● STATED EXERCISE
Exact reproduction of the data is required, with images excluded.

___ INFORMATION PROVIDED ___

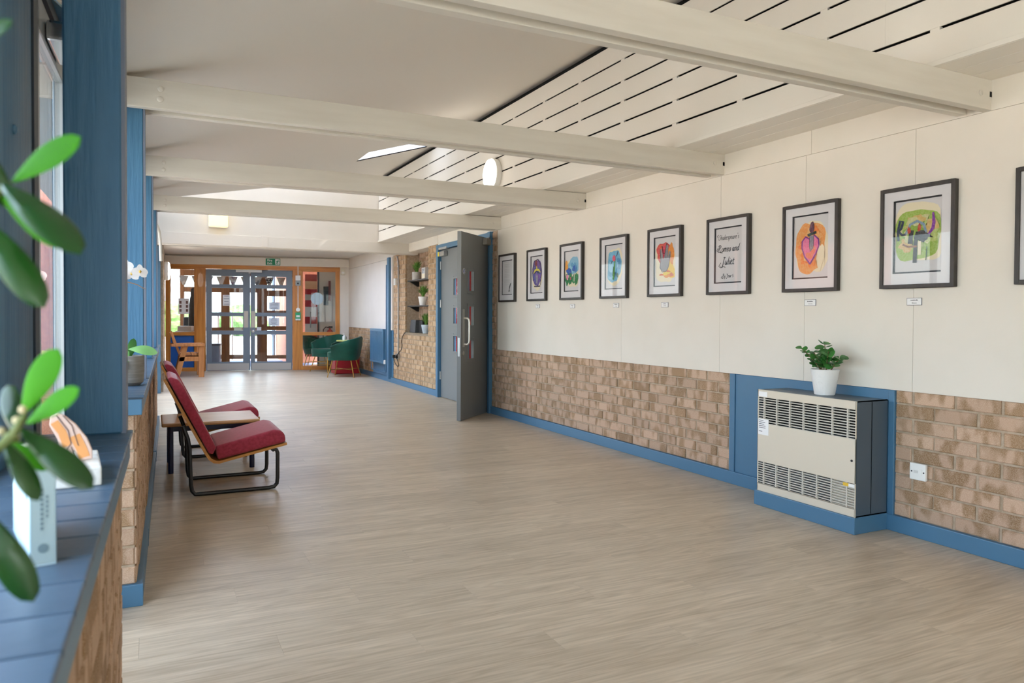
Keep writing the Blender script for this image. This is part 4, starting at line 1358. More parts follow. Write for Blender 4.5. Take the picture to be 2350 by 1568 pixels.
# ------------------------------------------------------------------ red lounge chairs and table
def lounge_chair(y0, lab):
    """profile in x (towards the room) and z; y = width"""
    t = thing('lounge_chair', lab, 'chair', (0.0, y0, 0), 0.0, 'red lounge chairs by the window wall')
    Wc = 0.545
    prof = [(0.066, 0.735), (0.30, 0.262), (0.325, 0.222), (0.352, 0.200), (0.385, 0.195), (0.80, 0.284)]
    inner = [(0.80, 0.299), (0.386, 0.211), (0.362, 0.216), (0.338, 0.232), (0.315, 0.270), (0.080, 0.742)]
    ring = [(x, 0.0, z) for x, z in prof + inner]
    MB().prism(ring, (0, Wc, 0)).build('ply_shell', PLY, t, smooth=False)
    # back cushion
    bk = [(0.090, 0.742), (0.325, 0.262), (0.352, 0.256), (0.368, 0.300), (0.180, 0.690), (0.150, 0.735), (0.110, 0.752)]
    MB().prism([(x, 0.008, z) for x, z in bk], (0, Wc - 0.016, 0)).build('back_cushion', RED, t, smooth=True, bevel=0.022, seg=3)
    se = [(0.378, 0.216), (0.796, 0.302), (0.790, 0.352), (0.765, 0.380), (0.72, 0.388), (0.362, 0.305)]
    MB().prism([(x, 0.008, z) for x, z in se], (0, Wc - 0.016, 0)).build('seat_cushion', RED, t, smooth=True, bevel=0.022, seg=3)
    for yq in (0.012, Wc - 0.03):
        pts = [(0.176, 0.445), (0.190, 0.405), (0.205, 0.36), (0.214, 0.30), (0.222, 0.07), (0.228, 0.035), (0.245, 0.013), (0.275, 0.012), (0.69, 0.012), (0.72, 0.016), (0.738, 0.035), (0.742, 0.07), (0.742, 0.235), (0.735, 0.255), (0.715, 0.262)]
        MB().tube([(x, yq, z) for x, z in pts], 0.0125, 12).build('sled_frame', TUBE, t, smooth=True)
    MB().tube([(0.20, 0.012, 0.36), (0.20, Wc - 0.03, 0.36)], 0.011, 10).build('cross_bar', TUBE, t, smooth=True)
    MB().tube([(0.715, 0.012, 0.255), (0.715, Wc - 0.03, 0.255)], 0.011, 10).build('cross_bar', TUBE, t, smooth=True)
    return t


lounge_chair(4.975, 'red lounge chair nearest the camera, by the low wall')
lounge_chair(6.31, 'red lounge chair farther away, behind the coffee table')
ct = thing('coffee_table', 'low beech coffee table with navy legs between the red chairs', 'table', (0.40, 6.0, 0))
MB().box((-0.335, -0.29, 0.340), (0.325, 0.27, 0.366)).build('table_top', BEECH, ct, bevel=0.012, seg=3)
for sx in (-1, 1):
    for sy in (-1, 1):
        MB().tube([(sx * 0.275, sy * 0.225, 0), (sx * 0.275, sy * 0.225, 0.335)], 0.018, 14).build('leg', NAVY, ct, smooth=True)
for sy in (-1, 1):
    MB().box((-0.275, sy * 0.225 - 0.01, 0.30), (0.275, sy * 0.225 + 0.01, 0.335)).build('rail', NAVY, ct)
for sx in (-1, 1):
    MB().box((sx * 0.275 - 0.01, -0.225, 0.30), (sx * 0.275 + 0.01, 0.225, 0.335)).build('rail', NAVY, ct)

# ------------------------------------------------------------------ chunky timber armchair in the far left corner
wc = thing('garden_armchair', 'chunky timber armchair in the corner by the end screen', 'chair', (0.0, 14.47, 0))
tz = lambda m: m
for yq in (0.0, 0.55):
    MB().box((0.775, yq, 0), (0.87, yq + 0.045, 0.56)).build('front_leg', TEAKV, wc, bevel=0.004)
    MB().prism([(0.37, yq, 0), (0.46, yq, 0), (0.60, yq, 0.56), (0.51, yq, 0.56)], (0, 0.045, 0)).build('rear_leg', TEAKV, wc, bevel=0.004)
    MB().box((0.325, yq - 0.03, 0.56), (0.88, yq + 0.075, 0.605)).build('armrest', TEAKV, wc, bevel=0.006)
    MB().box((0.45, yq, 0.29), (0.79, yq + 0.04, 0.37)).build('side_rail', TEAKV, wc, bevel=0.004)
for q in range(4):
    a = 0.455 + q * 0.10
    MB().box((a, 0.02, 0.40), (a + 0.09, 0.57, 0.435)).build('seat_slat', TEAKV, wc, bevel=0.004)
for q in range(5):
    yq = 0.045 + q * 0.105
    MB().prism([(0.455, yq, 0.40), (0.49, yq, 0.40), (0.345, yq, 0.83), (0.305, yq, 0.80)], (0, 0.095, 0)).build('back_slat', TEAKV, wc, bevel=0.004)
MB().prism([(0.365, 0.03, 0.60), (0.395, 0.03, 0.60), (0.375, 0.03, 0.68), (0.345, 0.03, 0.68)], (0, 0.53, 0)).build('back_rail', TEAKV, wc)

# ------------------------------------------------------------------ green velvet tub chairs
def tub_chair(x, y_, rz, lab):
    """faces local -x"""
    t = thing('tub_armchair', lab, 'chair', (x, y_, 0), rz, 'green velvet tub chairs')
    n = 30
    outer, inner_ = [], []
    rows = []
    for i in range(n + 1):
        a = R(-122) + R(244) * i / n              # 0 = back (+x)
        k = abs(a) / R(122)
        top = 0.745 - 0.17 * k ** 1.5
        rx, ry = 0.315, 0.335
        ca, sa = math.cos(a), math.sin(a)
        q = (abs(ca) ** 2.7 + abs(sa) ** 2.7) ** (-1 / 2.7)
        fx, fy = ca * q, sa * q
        th = 0.055
        prof = [(0.80, 0.315), (0.90, 0.42), (0.985, 0.56), (1.03, top - 0.02), (1.01, top), (0.93, top + 0.004), (0.88, top - 0.02), (0.83, 0.50), (0.80, 0.40)]
        rows.append([(rx * fx * s_ + 0.0, ry * fy * s_, z) for s_, z in prof])
    m = MB()
    L = len(rows[0])
    vs = [p for r_ in rows for p in r_]
    fs = []
    for i in range(n):
        for k in range(L - 1):
            fs.append((i * L + k, (i + 1) * L + k, (i + 1) * L + k + 1, i * L + k + 1))
        fs.append((i * L + L - 1, (i + 1) * L + L - 1, (i + 1) * L, i * L))
    fs.append(tuple(range(L)))
    fs.append(tuple(range(n * L, n * L + L))[::-1])
    m.add(vs, fs)
    m.build('shell', VELVET, t, smooth=True)
    # seat cushion and base
    ring = []
    for k in range(32):
        a = 2 * math.pi * k / 32
        ca, sa = math.cos(a), math.sin(a)
        q = (abs(ca) ** 3.5 + abs(sa) ** 3.5) ** (-1 / 3.5)
        ring.append((-0.02 + 0.265 * ca * q, 0.27 * sa * q))
    MB().prism([(u, v, 0.36) for u, v in ring], (0, 0, 0.105)).build('seat_cushion', VELVET, t, smooth=True, bevel=0.025, seg=3)
    MB().prism([(u * 0.97, v * 0.97, 0.31) for u, v in ring], (0, 0, 0.055)).build('seat_base', VELVET, t, smooth=True)
    for sx in (-1, 1):
        for sy in (-1, 1):
            MB().tube([(sx * 0.17, sy * 0.18, 0.315), (sx * 0.245, sy * 0.255, 0.0)], [0.011, 0.008], 10).build('leg', BRASS, t, smooth=True)
    MB().tube([(-0.21, -0.22, 0.14), (0.21, 0.22, 0.14)], 0.006, 8).build('stretcher', BRASS, t)
    MB().tube([(-0.21, 0.22, 0.14), (0.21, -0.22, 0.14)], 0.006, 8).build('stretcher', BRASS, t)
    return t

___

● SOLUTION TO THIS EXERCISE
Keep writing the Blender script for this image. This is part 4, starting at line 1358. More parts follow. Write for Blender 4.5. Take the picture to be 2350 by 1568 pixels.
# ------------------------------------------------------------------ red lounge chairs and table
def lounge_chair(y0, lab):
    """profile in x (towards the room) and z; y = width"""
    t = thing('lounge_chair', lab, 'chair', (0.0, y0, 0), 0.0, 'red lounge chairs by the window wall')
    Wc = 0.545
    prof = [(0.066, 0.735), (0.30, 0.262), (0.325, 0.222), (0.352, 0.200), (0.385, 0.195), (0.80, 0.284)]
    inner = [(0.80, 0.299), (0.386, 0.211), (0.362, 0.216), (0.338, 0.232), (0.315, 0.270), (0.080, 0.742)]
    ring = [(x, 0.0, z) for x, z in prof + inner]
    MB().prism(ring, (0, Wc, 0)).build('ply_shell', PLY, t, smooth=False)
    # back cushion
    bk = [(0.090, 0.742), (0.325, 0.262), (0.352, 0.256), (0.368, 0.300), (0.180, 0.690), (0.150, 0.735), (0.110, 0.752)]
    MB().prism([(x, 0.008, z) for x, z in bk], (0, Wc - 0.016, 0)).build('back_cushion', RED, t, smooth=True, bevel=0.022, seg=3)
    se = [(0.378, 0.216), (0.796, 0.302), (0.790, 0.352), (0.765, 0.380), (0.72, 0.388), (0.362, 0.305)]
    MB().prism([(x, 0.008, z) for x, z in se], (0, Wc - 0.016, 0)).build('seat_cushion', RED, t, smooth=True, bevel=0.022, seg=3)
    for yq in (0.012, Wc - 0.03):
        pts = [(0.176, 0.445), (0.190, 0.405), (0.205, 0.36), (0.214, 0.30), (0.222, 0.07), (0.228, 0.035), (0.245, 0.013), (0.275, 0.012), (0.69, 0.012), (0.72, 0.016), (0.738, 0.035), (0.742, 0.07), (0.742, 0.235), (0.735, 0.255), (0.715, 0.262)]
        MB().tube([(x, yq, z) for x, z in pts], 0.0125, 12).build('sled_frame', TUBE, t, smooth=True)
    MB().tube([(0.20, 0.012, 0.36), (0.20, Wc - 0.03, 0.36)], 0.011, 10).build('cross_bar', TUBE, t, smooth=True)
    MB().tube([(0.715, 0.012, 0.255), (0.715, Wc - 0.03, 0.255)], 0.011, 10).build('cross_bar', TUBE, t, smooth=True)
    return t


lounge_chair(4.975, 'red lounge chair nearest the camera, by the low wall')
lounge_chair(6.31, 'red lounge chair farther away, behind the coffee table')
ct = thing('coffee_table', 'low beech coffee table with navy legs between the red chairs', 'table', (0.40, 6.0, 0))
MB().box((-0.335, -0.29, 0.340), (0.325, 0.27, 0.366)).build('table_top', BEECH, ct, bevel=0.012, seg=3)
for sx in (-1, 1):
    for sy in (-1, 1):
        MB().tube([(sx * 0.275, sy * 0.225, 0), (sx * 0.275, sy * 0.225, 0.335)], 0.018, 14).build('leg', NAVY, ct, smooth=True)
for sy in (-1, 1):
    MB().box((-0.275, sy * 0.225 - 0.01, 0.30), (0.275, sy * 0.225 + 0.01, 0.335)).build('rail', NAVY, ct)
for sx in (-1, 1):
    MB().box((sx * 0.275 - 0.01, -0.225, 0.30), (sx * 0.275 + 0.01, 0.225, 0.335)).build('rail', NAVY, ct)

# ------------------------------------------------------------------ chunky timber armchair in the far left corner
wc = thing('garden_armchair', 'chunky timber armchair in the corner by the end screen', 'chair', (0.0, 14.47, 0))
tz = lambda m: m
for yq in (0.0, 0.55):
    MB().box((0.775, yq, 0), (0.87, yq + 0.045, 0.56)).build('front_leg', TEAKV, wc, bevel=0.004)
    MB().prism([(0.37, yq, 0), (0.46, yq, 0), (0.60, yq, 0.56), (0.51, yq, 0.56)], (0, 0.045, 0)).build('rear_leg', TEAKV, wc, bevel=0.004)
    MB().box((0.325, yq - 0.03, 0.56), (0.88, yq + 0.075, 0.605)).build('armrest', TEAKV, wc, bevel=0.006)
    MB().box((0.45, yq, 0.29), (0.79, yq + 0.04, 0.37)).build('side_rail', TEAKV, wc, bevel=0.004)
for q in range(4):
    a = 0.455 + q * 0.10
    MB().box((a, 0.02, 0.40), (a + 0.09, 0.57, 0.435)).build('seat_slat', TEAKV, wc, bevel=0.004)
for q in range(5):
    yq = 0.045 + q * 0.105
    MB().prism([(0.455, yq, 0.40), (0.49, yq, 0.40), (0.345, yq, 0.83), (0.305, yq, 0.80)], (0, 0.095, 0)).build('back_slat', TEAKV, wc, bevel=0.004)
MB().prism([(0.365, 0.03, 0.60), (0.395, 0.03, 0.60), (0.375, 0.03, 0.68), (0.345, 0.03, 0.68)], (0, 0.53, 0)).build('back_rail', TEAKV, wc)

# ------------------------------------------------------------------ green velvet tub chairs
def tub_chair(x, y_, rz, lab):
    """faces local -x"""
    t = thing('tub_armchair', lab, 'chair', (x, y_, 0), rz, 'green velvet tub chairs')
    n = 30
    outer, inner_ = [], []
    rows = []
    for i in range(n + 1):
        a = R(-122) + R(244) * i / n              # 0 = back (+x)
        k = abs(a) / R(122)
        top = 0.745 - 0.17 * k ** 1.5
        rx, ry = 0.315, 0.335
        ca, sa = math.cos(a), math.sin(a)
        q = (abs(ca) ** 2.7 + abs(sa) ** 2.7) ** (-1 / 2.7)
        fx, fy = ca * q, sa * q
        th = 0.055
        prof = [(0.80, 0.315), (0.90, 0.42), (0.985, 0.56), (1.03, top - 0.02), (1.01, top), (0.93, top + 0.004), (0.88, top - 0.02), (0.83, 0.50), (0.80, 0.40)]
        rows.append([(rx * fx * s_ + 0.0, ry * fy * s_, z) for s_, z in prof])
    m = MB()
    L = len(rows[0])
    vs = [p for r_ in rows for p in r_]
    fs = []
    for i in range(n):
        for k in range(L - 1):
            fs.append((i * L + k, (i + 1) * L + k, (i + 1) * L + k + 1, i * L + k + 1))
        fs.append((i * L + L - 1, (i + 1) * L + L - 1, (i + 1) * L, i * L))
    fs.append(tuple(range(L)))
    fs.append(tuple(range(n * L, n * L + L))[::-1])
    m.add(vs, fs)
    m.build('shell', VELVET, t, smooth=True)
    # seat cushion and base
    ring = []
    for k in range(32):
        a = 2 * math.pi * k / 32
        ca, sa = math.cos(a), math.sin(a)
        q = (abs(ca) ** 3.5 + abs(sa) ** 3.5) ** (-1 / 3.5)
        ring.append((-0.02 + 0.265 * ca * q, 0.27 * sa * q))
    MB().prism([(u, v, 0.36) for u, v in ring], (0, 0, 0.105)).build('seat_cushion', VELVET, t, smooth=True, bevel=0.025, seg=3)
    MB().prism([(u * 0.97, v * 0.97, 0.31) for u, v in ring], (0, 0, 0.055)).build('seat_base', VELVET, t, smooth=True)
    for sx in (-1, 1):
        for sy in (-1, 1):
            MB().tube([(sx * 0.17, sy * 0.18, 0.315), (sx * 0.245, sy * 0.255, 0.0)], [0.011, 0.008], 10).build('leg', BRASS, t, smooth=True)
    MB().tube([(-0.21, -0.22, 0.14), (0.21, 0.22, 0.14)], 0.006, 8).build('stretcher', BRASS, t)
    MB().tube([(-0.21, 0.22, 0.14), (0.21, -0.22, 0.14)], 0.006, 8).build('stretcher', BRASS, t)
    return t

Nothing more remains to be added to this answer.